Enhanced oscillator strengths and optical parameters of doped ZnS bulk and nanophosphors

We synthesize and investigate the oscillator-strength (OS), dipole-moment (DM), and integrated cross-section values (ICSVs) of singly (Mn) and doubly (Mn and Co or Ni) doped samples of ZnS bulk and nanophosphors. The oscillator-strength values (OSVs) are found to enhance by three orders of magnitude when Co or Ni dopant is incorporated in ZnS:Mn bulk phosphors, which strongly suggests that a quencher dopant triggered an energy-transfer process in the host ZnS material. Nevertheless, although these quencher dopants were previously considered to kill the luminescence from the host material, we used these dopants in ZnS:Mn to create an additional pathway for the relaxation of the carrier, and to initiate the energy-transfer mechanism.
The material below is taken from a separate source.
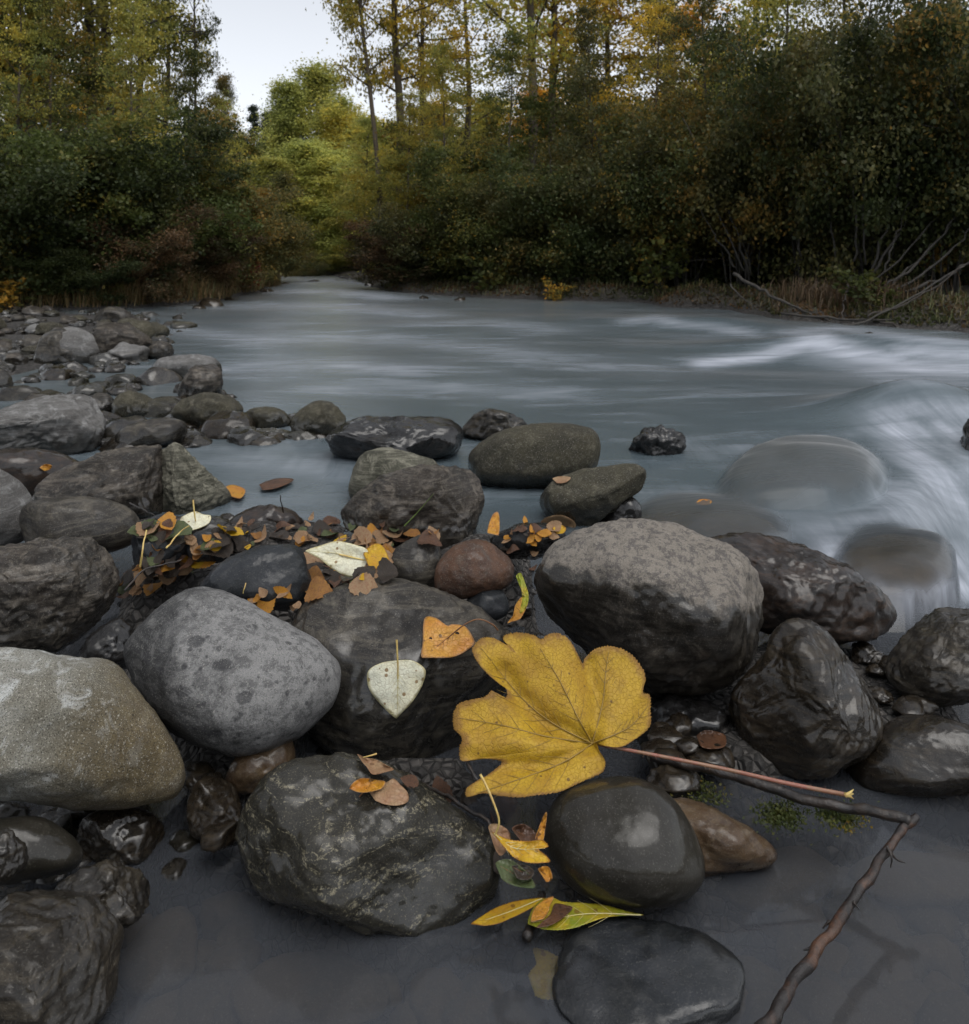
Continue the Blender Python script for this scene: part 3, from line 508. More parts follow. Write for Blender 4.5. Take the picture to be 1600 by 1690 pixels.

On the other hand, a four orders of magnitude enhancement in the OSVs was observed on incorporating the quencher dopants in ZnS:Mn nanophosphors, which is attributed to the fact that our nanosamples are related to a strong-confinement case while the quencher dopant played a significant role in the variation of OSVs. Moreover, the analysis of OSVs showed that excitonic/defect level emission from ZnS host is due to a weak electric dipole transition (WEDT), while a magnetic dipole transition (MDT) dominates in the case of ZnS:Mn nanophosphors. Based on the present investigations, we clearly obtained an origin of excitonic- and impurity-related emission from the doped ZnS bulk and nanophosphor samples, which were almost vague in the previous studies of other researchers.